I am just so sick and tired of trying and failing.
I don't know why the hell I didn't stick with something practical like Math.
I didn't get into Godot
nor did I get into I love you, you're perfect, now change.
And to top it all off my whole semester in London that I was rambling on about all excitedly in my last blog might not even happen because one of my professors probably thinks I am nothing and that I will barely graduate on time as it is let alone if i spend a semester abroad..
And you want the God honest truth?
I hate Point Loma.
I hate it.
I keep thinking "it'll get better. you'll fit in more. you're getting the hang of things. people will give you a chance." blah blah blah.
I spend 35 grand a year to feel like crap. All the time.. one big crap fest.
I am angry, hurt, and depressed.
Angry more then anything else. Just angry.
I was so excited to start this semester. So so excited.
And it took exactly one week to make me wish I had never came back.

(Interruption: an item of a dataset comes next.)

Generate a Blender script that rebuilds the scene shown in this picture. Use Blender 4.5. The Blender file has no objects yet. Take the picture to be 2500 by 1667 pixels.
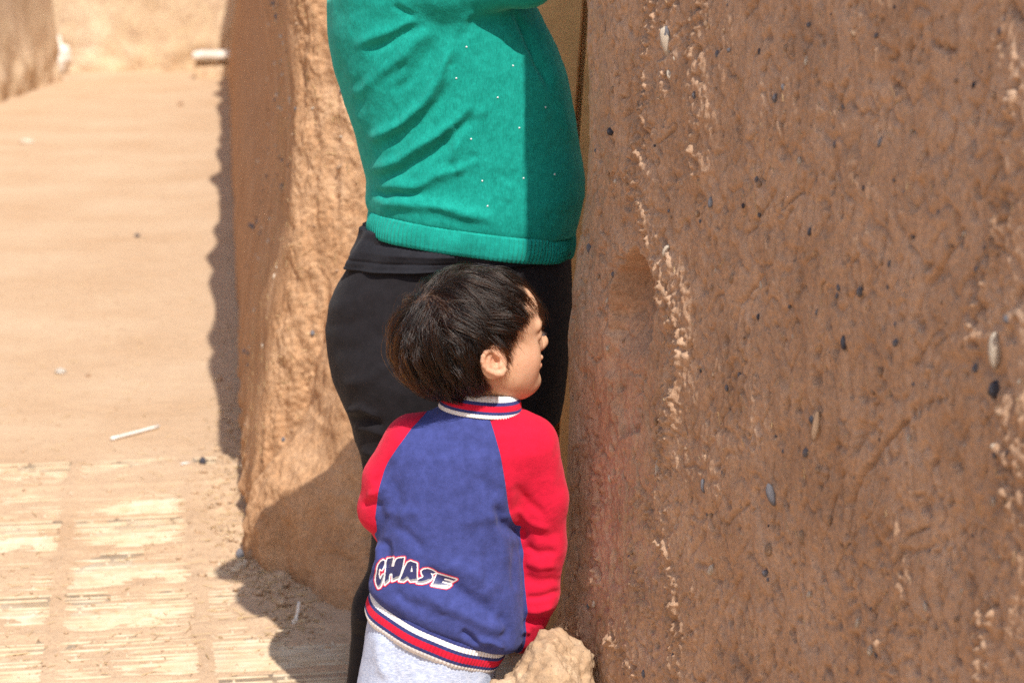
import bpy, math, random
import numpy as np
from mathutils import Vector
from mathutils.bvhtree import BVHTree

rng = np.random.default_rng(7)
random.seed(7)
SC = bpy.context.scene
COL = SC.collection

# ------------------------------------------------------------------ camera, sky, sun, exposure
FPX, CAMH = 5250.0, 1.55                 # focal length in photo pixels (2500 wide), eye height
PITCH = math.atan(978.5 / FPX)
cd = bpy.data.cameras.new('camera')
cd.sensor_width = 36.0
cd.lens = FPX / 2500 * 36.0
cd.clip_start, cd.clip_end = 0.05, 1000
cd.dof.use_dof = True
cd.dof.focus_distance = 3.58
cd.dof.aperture_fstop = 5.6
cam = bpy.data.objects.new('camera', cd)
cam.location = (0, 0, CAMH)
cam.rotation_euler = (math.pi / 2 - PITCH, 0, 0)
COL.objects.link(cam)
SC.camera = cam

SUN_EL = math.radians(55)
SUN_H = (-0.34, 1.0)                      # horizontal travel of the light
hl = math.hypot(*SUN_H)
sun_travel = Vector((SUN_H[0] / hl * math.cos(SUN_EL), SUN_H[1] / hl * math.cos(SUN_EL), -math.sin(SUN_EL)))
world = bpy.data.worlds.new('World')
SC.world = world
world.use_nodes = True
wn = world.node_tree.nodes
sky = wn.new('ShaderNodeTexSky')
sky.sky_type = 'NISHITA'
sky.sun_disc = False
sky.sun_elevation = SUN_EL
sky.sun_rotation = math.atan2(-sun_travel.x, -sun_travel.y)
sky.dust_density = 2.0
world.node_tree.links.new(sky.outputs[0], wn['Background'].inputs[0])
wn['Background'].inputs[1].default_value = 0.14
sl = bpy.data.lights.new('sun', 'SUN')
sl.energy = 4.3
sl.angle = math.radians(0.5)
sl.color = (1.0, 0.95, 0.87)
sun = bpy.data.objects.new('sun', sl)
sun.rotation_euler = sun_travel.to_track_quat('-Z', 'Y').to_euler()
sun.location = (1, -4, 6)
COL.objects.link(sun)
SC.view_settings.view_transform = 'Standard'
SC.view_settings.look = 'None'
SC.view_settings.gamma = 1.0
SC.view_settings.exposure = 0.40
SC.render.engine = 'CYCLES'
SC.cycles.use_denoising = False
SC.cycles.max_bounces = 8
SC.cycles.diffuse_bounces = 5

# ------------------------------------------------------------------ helpers: projection
cP, sP = math.cos(PITCH), math.sin(PITCH)


def proj(P):
    P = np.asarray(P, float)
    dz = P[..., 2] - CAMH
    dep = P[..., 1] * cP - dz * sP
    dep = np.where(dep < 0.05, 0.05, dep)
    v = P[..., 1] * sP + dz * cP
    return np.stack([1250 + FPX * P[..., 0] / dep, 833.5 - FPX * v / dep, dep], -1)


def at(px, py, Y):
    u, w = (px - 1250) / FPX, (833.5 - py) / FPX
    d = (u, cP + sP * w, -sP + cP * w)
    t = Y / d[1]
    return np.array([d[0] * t, Y, CAMH + d[2] * t])


def gnd(px, py, z=0.0):
    u, w = (px - 1250) / FPX, (833.5 - py) / FPX
    d = (u, cP + sP * w, -sP + cP * w)
    t = (z - CAMH) / d[2]
    return np.array([d[0] * t, d[1] * t, z])


# ------------------------------------------------------------------ helpers: noise
_pr = np.random.default_rng(99)
_perm = np.concatenate([_pr.permutation(256)] * 3).astype(np.int16)
_grad = _pr.normal(size=(256, 3)).astype(np.float32)
_grad /= np.linalg.norm(_grad, axis=1)[:, None]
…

I can write all the positive uplifting blogs that I want, pretending I am hunky-dory. But what's the point anymore? I am done pretending. I am just done.
2 comments:
I'm so sorry...
I feel like you're one of those people that has some many interests that you're trying to find what you're good at...and it may take some time.
And on a side note...
If you hate PLNU, I think you should go to another SD school with me!
Sincerely,
Michael
That's what you get for stealing shrimppppp. Jk.